Friday 21 July 2017, 10:57

Peru planning unprecedented growth

  • Peruvian Football Federation's Minors Plan started in March 2016

  • 1,000 players are training in 20 regional development centres in Peru

  • Talented youngster Piero Ferreyra Lopez now realising his footballing dream

Back in August 2016, in pursuing his dream of becoming a footballer, Piero Ferreyra Lopez took a three-day boat trip up the Amazon from his village, Caballococha, deep in the Peruvian jungle. Travelling with 13 other young boys and an official from his village, he disembarked in Iquitos, a thousand kilometres away from Lima. Nearly one year on, Piero is playing for Sporting Cristal and Peru’s U-15 national team, something unthinkable prior to the moment he took that journey.

His potential would have gone to waste, had it not been for the Minors Plan that the Peruvian Football Federation (FPF) rolled out in March 2016. An ambitious project, it has the financial backing of FIFA, through its Forward development programme.

“It’s about giving youngsters who never had an opportunity a fair crack of the whip,” Daniel Ahmed, the head of the Minors Development Unit told FIFA.com. Under the supervision of FPF President Edwin Oviedo and Director of Football Juan Carlos Oblitas, the Argentinian coach is aiming to revolutionise Peruvian grassroots football through a project that he says has both a social and competitive aspect to it.

Up until 2016, only six professional clubs in the country’s first and second divisions operated youth teams for players aged between 12 and 18, all of them based in Lima. In the rest of the country, meanwhile, there was no professional structure in place for training youngsters of those ages.

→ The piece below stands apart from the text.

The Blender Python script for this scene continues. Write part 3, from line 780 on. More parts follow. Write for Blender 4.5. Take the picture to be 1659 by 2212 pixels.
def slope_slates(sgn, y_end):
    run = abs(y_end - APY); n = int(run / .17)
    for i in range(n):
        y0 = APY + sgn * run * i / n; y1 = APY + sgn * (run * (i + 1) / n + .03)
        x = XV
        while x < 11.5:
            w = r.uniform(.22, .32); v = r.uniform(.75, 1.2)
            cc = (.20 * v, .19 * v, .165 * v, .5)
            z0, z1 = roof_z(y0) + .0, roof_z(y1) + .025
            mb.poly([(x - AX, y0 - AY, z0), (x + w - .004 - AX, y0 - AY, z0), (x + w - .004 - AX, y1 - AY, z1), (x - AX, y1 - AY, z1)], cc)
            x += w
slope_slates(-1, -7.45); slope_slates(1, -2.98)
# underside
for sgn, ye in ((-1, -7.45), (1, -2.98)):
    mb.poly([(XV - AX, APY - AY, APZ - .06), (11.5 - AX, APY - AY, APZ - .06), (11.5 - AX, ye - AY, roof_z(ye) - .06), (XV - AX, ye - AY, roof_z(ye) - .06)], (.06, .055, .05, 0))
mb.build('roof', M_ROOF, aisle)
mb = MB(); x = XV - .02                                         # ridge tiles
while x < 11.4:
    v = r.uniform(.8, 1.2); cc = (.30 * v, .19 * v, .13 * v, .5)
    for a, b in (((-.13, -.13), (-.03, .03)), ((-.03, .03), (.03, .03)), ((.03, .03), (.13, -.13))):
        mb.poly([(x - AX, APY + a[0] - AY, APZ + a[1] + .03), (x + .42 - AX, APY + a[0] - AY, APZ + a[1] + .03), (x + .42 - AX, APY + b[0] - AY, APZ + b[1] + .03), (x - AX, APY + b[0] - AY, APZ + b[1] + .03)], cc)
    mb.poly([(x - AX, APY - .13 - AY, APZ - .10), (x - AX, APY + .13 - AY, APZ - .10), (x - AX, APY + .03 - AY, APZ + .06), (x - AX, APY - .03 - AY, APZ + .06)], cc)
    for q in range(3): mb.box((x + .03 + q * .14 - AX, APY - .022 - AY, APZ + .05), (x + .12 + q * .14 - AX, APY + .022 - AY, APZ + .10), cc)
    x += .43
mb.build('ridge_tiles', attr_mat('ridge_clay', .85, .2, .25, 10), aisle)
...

A five-point project Thanks to the nationwide plan, teams from other regions around the country have created their own youth set-ups, with 15 now running U-15 and U-17 sides. Next year will see U-13 teams being added, with the objective being to have at least 32 clubs competing against each other at youth level.

“The project we’re putting forward has five points to it: the regions, the development of minors at professional clubs, the educating of instructors, personal development and national youth teams,” said Ahmed, voicing his enthusiasm. The ultimate aim is for Peru to have 48 professional clubs – a status only enjoyed by its first division sides at the moment – offering an unbroken career path to their youngsters.

Development centres were created in 20 regions in 2016, with further centres being set up in the country’s remaining five regions this year, each with a U-14 and U-16 coach and an administrator. Players from all corners of each region were scouted, with the best of them being selected for the development centres before eventually taking part in the inaugural U-14 and U-16 national regional team championships.

With the guidance and support of the FPF, Peru’s first division clubs scouted boys and brought them into their teams, in accordance with the FIFA Club Licensing system, which requires professional clubs to have youth development programmes in place. Piero, the boy who took the boat trip up the Amazon, is just one of the youngsters to have gone through the process.

Since March 2017, he and his fellow hopefuls have been taking part in Peru’s inaugural youth championship for the first division’s professional clubs: the U-15 and U-17 Torneos Centenario, both of which are funded by the FPF.

“We’re helping clubs because even if they want to implement a plan like this, it’s very difficult for them to do so, unless you give them a hand,” said Ahmed. “We’ve got recreational football, but we don’t have professional teams who take on the job of building a professional nationwide structure for the game.”

The Minors Plan – facts and figures:

  • Some 15,000 players were scouted in 2016, with 1,000 of them being selected for the development centres.

  • More than 700 boys at U-14 and U-16 level played in the national regional team championship in 2016.

  • A total of 165 coaches have been trained for the development centres.

  • More than 240 talent scouts now operate in all regions across Peru.

  • 170 players from the centres play for 15 professional clubs in the 2017 Torneo Centenario.

  • Matches from the competition are broadcast every Saturday on the free-to-air Latina channel.

The FPF has also created an annual programme designed to provide youngsters with a broad academic education and encourage them to lead healthy lives. “We teach them everything to do with their emotional development,” added Ahmed. “It’s not just about them playing football.”

Supported by private enterprise, the programme is currently being trialled and applies only to national youth teams and to one region at the moment, though the intention is for it to be rolled out in a second region by the end of the year.

“It’ll take us between six and eight years to reach everyone,” continued Ahmed. “Football has an incredible social power, and an awful lot of lives have been saved by steering people away from dangerous lifestyles and into sport. It reflects the nation’s health.”

The overall project should provide Peru’s representative teams with talent sourced from right across the nation. Put together outside the plan, the 21-man U-17 squad that played at this year’s South American Championships in the age group featured no fewer than 20 players from Lima. In contrast, 11 of the 25 players that make up the U-15 side hail from the country’s interior, among them Piero.

A legend of Peruvian football, Oblitas is excited at what the future holds: “We’ve started building what hasn’t been built in 30 years. Short-term thinking and improvisation are now a thing of the past.”